● Aim: Images should be left out, and everything else in the listing reproduced exactly.

--- Start of Data ---

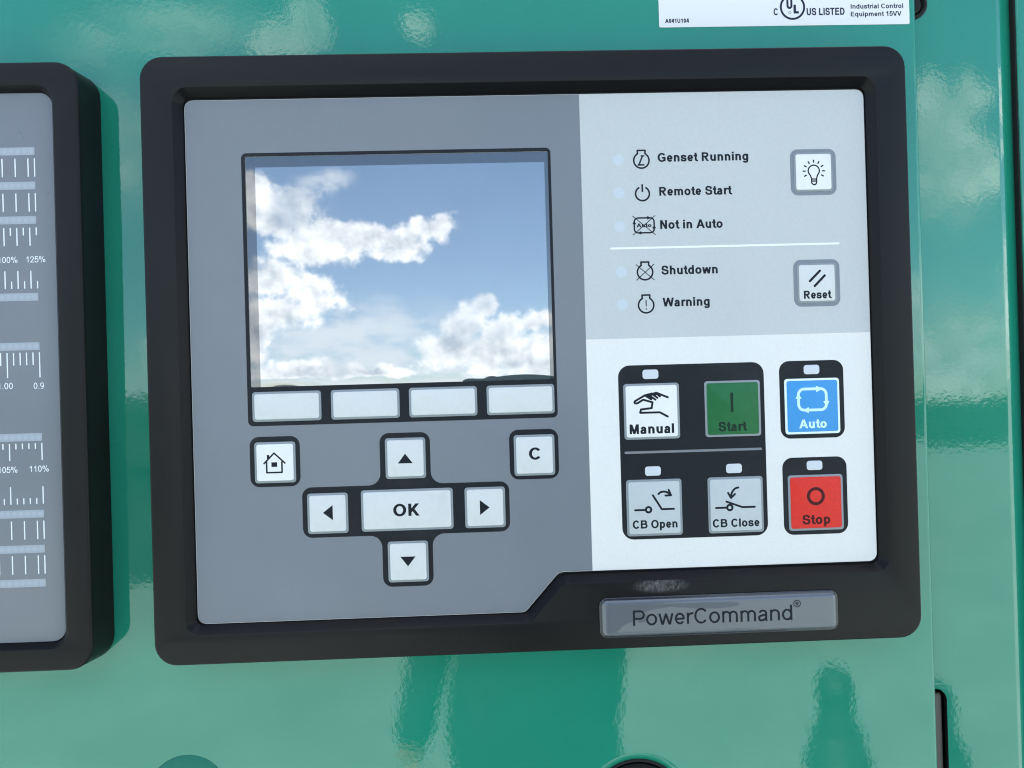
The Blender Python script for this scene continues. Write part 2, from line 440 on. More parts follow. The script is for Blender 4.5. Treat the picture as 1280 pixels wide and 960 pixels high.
def contours(D, xs, ys):
    ny, nx = D.shape
    ins = D < 0
    mixed = (ins[:-1, :-1].astype(int) + ins[1:, :-1] + ins[:-1, 1:] + ins[1:, 1:])
    segs = {}
    pt = {}
    def ept(key):
        if key in pt: return
        (j0, i0, j1, i1) = key
        a, c = D[j0, i0], D[j1, i1]
        t = a / (a - c)
        pt[key] = (xs[i0] + (xs[i1] - xs[i0]) * t, ys[j0] + (ys[j1] - ys[j0]) * t)
    for j, i in zip(*np.where((mixed > 0) & (mixed < 4))):
        a, b_, c, d = ins[j, i], ins[j, i + 1], ins[j + 1, i + 1], ins[j + 1, i]
        E0 = (j, i, j, i + 1); E1 = (j, i + 1, j + 1, i + 1); E2 = (j + 1, i, j + 1, i + 1); E3 = (j, i, j + 1, i)
        corners = [a, b_, c, d]; E = [E0, E1, E2, E3]
        # walk the edges: entering edges (out->in) and leaving edges (in->out), inside kept on the left
        cuts = []
        for k in range(4):
            p, n_ = corners[k], corners[(k + 1) % 4]
            if p != n_: cuts.append((E[k], bool(p)))
        outs = [e for e, p in cuts if p]; inn = [e for e, p in cuts if not p]
        if len(cuts) == 2:
            pr = [(outs[0], inn[0])]
        else:
            order = [e for e, _ in cuts]
            pr = []
            for e, p in cuts:
                if p:
                    k = order.index(e)
                    pr.append((e, order[(k + 1) % 4]))
        for s, e in pr:
            ept(s); ept(e)
            segs[s] = e
    polys = []
    while segs:
        s, e = segs.popitem()
        poly = [s]
        while e != s and e in segs:
            poly.append(e); e = segs.pop(e)
        polys.append([pt[k] for k in poly])
    return polys

def simplify(poly, tol):
    if len(poly) < 8: return poly
    def rdp(a):
        if len(a) < 3: return a
        p0, p1 = np.array(a[0]), np.array(a[-1])
        A = np.array(a); d = p1 - p0; L = np.hypot(*d)
        dist = np.abs((A[:, 0] - p0[0]) * d[1] - (A[:, 1] - p0[1]) * d[0]) / L if L > 1e-12 else np.hypot(*(A - p0).T)
        k = int(dist.argmax())
        if dist[k] < tol: return [a[0], a[-1]]
        return rdp(a[:k + 1])[:-1] + rdp(a[k:])
    h = len(poly) // 2
    out = rdp(poly[:h + 1])[:-1] + rdp(poly[h:] + [poly[0]])[:-1]
    return out if len(out) >= 3 else poly

def area(p): return 0.5 * sum(p[i - 1][0] * p[i][1] - p[i][0] * p[i - 1][1] for i in range(len(p)))

def inside(pt_, poly):
    x, y = pt_; c = False
    for i in range(len(poly)):
        x0, y0 = poly[i - 1]; x1, y1 = poly[i]
        if (y0 > y) != (y1 > y) and x < (x1 - x0) * (y - y0) / (y1 - y0) + x0: c = not c
    return c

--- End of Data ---

● Result of the task:
The Blender Python script for this scene continues. Write part 2, from line 440 on. More parts follow. The script is for Blender 4.5. Treat the picture as 1280 pixels wide and 960 pixels high.
def contours(D, xs, ys):
    ny, nx = D.shape
    ins = D < 0
    mixed = (ins[:-1, :-1].astype(int) + ins[1:, :-1] + ins[:-1, 1:] + ins[1:, 1:])
    segs = {}
    pt = {}
    def ept(key):
        if key in pt: return
        (j0, i0, j1, i1) = key
        a, c = D[j0, i0], D[j1, i1]
        t = a / (a - c)
        pt[key] = (xs[i0] + (xs[i1] - xs[i0]) * t, ys[j0] + (ys[j1] - ys[j0]) * t)
    for j, i in zip(*np.where((mixed > 0) & (mixed < 4))):
        a, b_, c, d = ins[j, i], ins[j, i + 1], ins[j + 1, i + 1], ins[j + 1, i]
        E0 = (j, i, j, i + 1); E1 = (j, i + 1, j + 1, i + 1); E2 = (j + 1, i, j + 1, i + 1); E3 = (j, i, j + 1, i)
        corners = [a, b_, c, d]; E = [E0, E1, E2, E3]
        # walk the edges: entering edges (out->in) and leaving edges (in->out), inside kept on the left
        cuts = []
        for k in range(4):
            p, n_ = corners[k], corners[(k + 1) % 4]
            if p != n_: cuts.append((E[k], bool(p)))
        outs = [e for e, p in cuts if p]; inn = [e for e, p in cuts if not p]
        if len(cuts) == 2:
            pr = [(outs[0], inn[0])]
        else:
            order = [e for e, _ in cuts]
            pr = []
            for e, p in cuts:
                if p:
                    k = order.index(e)
                    pr.append((e, order[(k + 1) % 4]))
        for s, e in pr:
            ept(s); ept(e)
            segs[s] = e
    polys = []
    while segs:
        s, e = segs.popitem()
        poly = [s]
        while e != s and e in segs:
            poly.append(e); e = segs.pop(e)
        polys.append([pt[k] for k in poly])
    return polys

def simplify(poly, tol):
    if len(poly) < 8: return poly
    def rdp(a):
        if len(a) < 3: return a
        p0, p1 = np.array(a[0]), np.array(a[-1])
        A = np.array(a); d = p1 - p0; L = np.hypot(*d)
        dist = np.abs((A[:, 0] - p0[0]) * d[1] - (A[:, 1] - p0[1]) * d[0]) / L if L > 1e-12 else np.hypot(*(A - p0).T)
        k = int(dist.argmax())
        if dist[k] < tol: return [a[0], a[-1]]
        return rdp(a[:k + 1])[:-1] + rdp(a[k:])
    h = len(poly) // 2
    out = rdp(poly[:h + 1])[:-1] + rdp(poly[h:] + [poly[0]])[:-1]
    return out if len(out) >= 3 else poly

def area(p): return 0.5 * sum(p[i - 1][0] * p[i][1] - p[i][0] * p[i - 1][1] for i in range(len(p)))

def inside(pt_, poly):
    x, y = pt_; c = False
    for i in range(len(poly)):
        x0, y0 = poly[i - 1]; x1, y1 = poly[i]
        if (y0 > y) != (y1 > y) and x < (x1 - x0) * (y - y0) / (y1 - y0) + x0: c = not c
    return c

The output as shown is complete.